Every Saturday the Princes and their sister held a reception at Bellechasse, so as to form them early to habits of polite conversation.

At the end of her account of her “academy,” Madame de Genlis sketches a series of portraits of her élèves. We are only interested in that of Pamela: “Pamela was loveliness itself; candour and sensibility were the chief traits of her character. She never told a falsehood, or employed the slightest deceit. She was a fascinating talker. Her chief fault was want of application. She had a very bad memory, and was thoughtless and impulsive. In person she was very active and light of foot. She ran like a wood nymph.”


It was part of the system of Bellechasse to interest its pupils in the great currents of thought which agitated the day. As early as 1786 the Countess had shown the popular and democratic direction she gave to the education of the princes of Orleans when the young Duke of Chartres, acting under her influence, destroyed the famous iron cage of Saint Michel.

When the States General met in May, 1789, Madame de Genlis threw open the salon of Bellechasse to some of the more noted deputies. Among the names of its habitués figure Barère and Brissot, Pétion, Tallyrand, Alexandre Lameth, and even Volney, Barneve, Alguié, the painter David—and Camille Desmoulins.

The outbreak of the Revolution found the young princes and their father on the popular side, and their choice has been traced to the influence of Madame de Genlis.

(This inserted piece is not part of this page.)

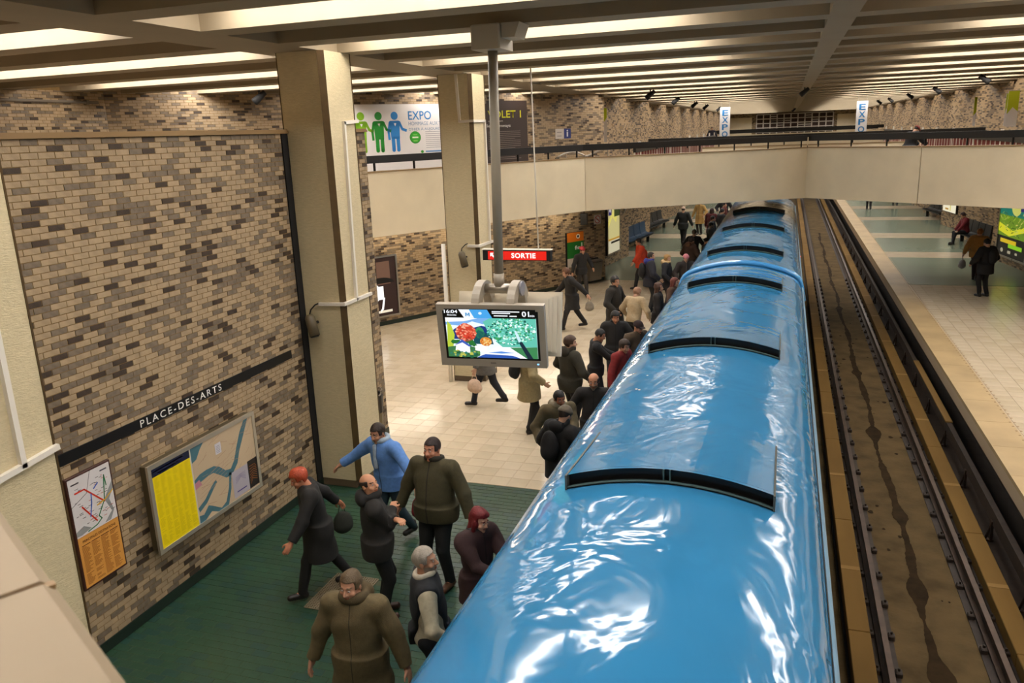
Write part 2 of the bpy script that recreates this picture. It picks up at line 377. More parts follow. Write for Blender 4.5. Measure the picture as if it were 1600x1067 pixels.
# saw-tooth bays beyond the octagon: bricks drawn by the material there
def brick_mat():
    m = bpy.data.materials.new('brickwork_distant'); m.use_nodes = True; nt = m.node_tree; b = nt.nodes['Principled BSDF']; b.inputs['Roughness'].default_value = .6
    ge = nt.nodes.new('ShaderNodeNewGeometry'); sp = nt.nodes.new('ShaderNodeSeparateXYZ'); cb = nt.nodes.new('ShaderNodeCombineXYZ'); ad = nt.nodes.new('ShaderNodeMath'); ad.operation = 'ADD'
    nt.links.new(ge.outputs['Position'], sp.inputs[0]); nt.links.new(sp.outputs[0], ad.inputs[0]); nt.links.new(sp.outputs[1], ad.inputs[1])
    nt.links.new(ad.outputs[0], cb.inputs[0]); nt.links.new(sp.outputs[2], cb.inputs[1])
    br = nt.nodes.new('ShaderNodeTexBrick'); br.offset = .44; br.inputs['Scale'].default_value = 1; br.inputs['Brick Width'].default_value = .19; br.inputs['Row Height'].default_value = .062
    br.inputs['Mortar Size'].default_value = .004; br.inputs['Bias'].default_value = 0
    br.inputs['Color1'].default_value = (0, 0, 0, 1); br.inputs['Color2'].default_value = (1, 1, 1, 1); br.inputs['Mortar'].default_value = (.62, .62, .62, 1)
    nt.links.new(cb.outputs[0], br.inputs['Vector'])
    r = nt.nodes.new('ShaderNodeValToRGB'); r.color_ramp.interpolation = 'CONSTANT'
    e = r.color_ramp.elements; e[0].position = 0; e[0].color = (*lin((64, 50, 38)), 1); e[1].position = .13; e[1].color = (*lin((120, 103, 82)), 1)
    x = e.new(.42); x.color = (*lin((168, 142, 108)), 1); x = e.new(.6); x.color = (*lin((134, 108, 66)), 1); x = e.new(.65); x.color = (*lin((168, 142, 108)), 1)
    nt.links.new(br.outputs['Color'], r.inputs[0]); nt.links.new(r.outputs[0], b.inputs['Base Color']); return m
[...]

We get brief but very vivid glimpses of Pamela amid the gossip, enshrined in contemporary memoirs, which the Countess’s political action inspired. When the Duke of Orleans settled an annuity on her, she is said to have chosen Barère, then present at one of the Bellechasse Sunday receptions, as her guardian. She was seen, a striking figure on horseback, in riding habit and large black hat laden with black plumes, followed by two grooms in the Orleans livery of blue and red riding up and down between two lines of shrieking populace who proclaimed: “there’s the queen we want.” And on the day of the fall of the Bastille she was said to have been seen moving among the people all dressed in red, destined to draw all eyes to her.

It seems much more probable that she assisted at this historic spectacle with the rest of Madame de Genlis’s pupils from the terrace of the new gardens of Beaumarchais which the latter had put at their disposition.


The indignation of the Duchess of Orleans at the direction given to her children’s political education by their “Governor” led to the latter’s dismissal in 1791. But the separation from her teacher had such a disastrous effect on the health of Mademoiselle d’Orléans that Madame de Genlis had to be recalled.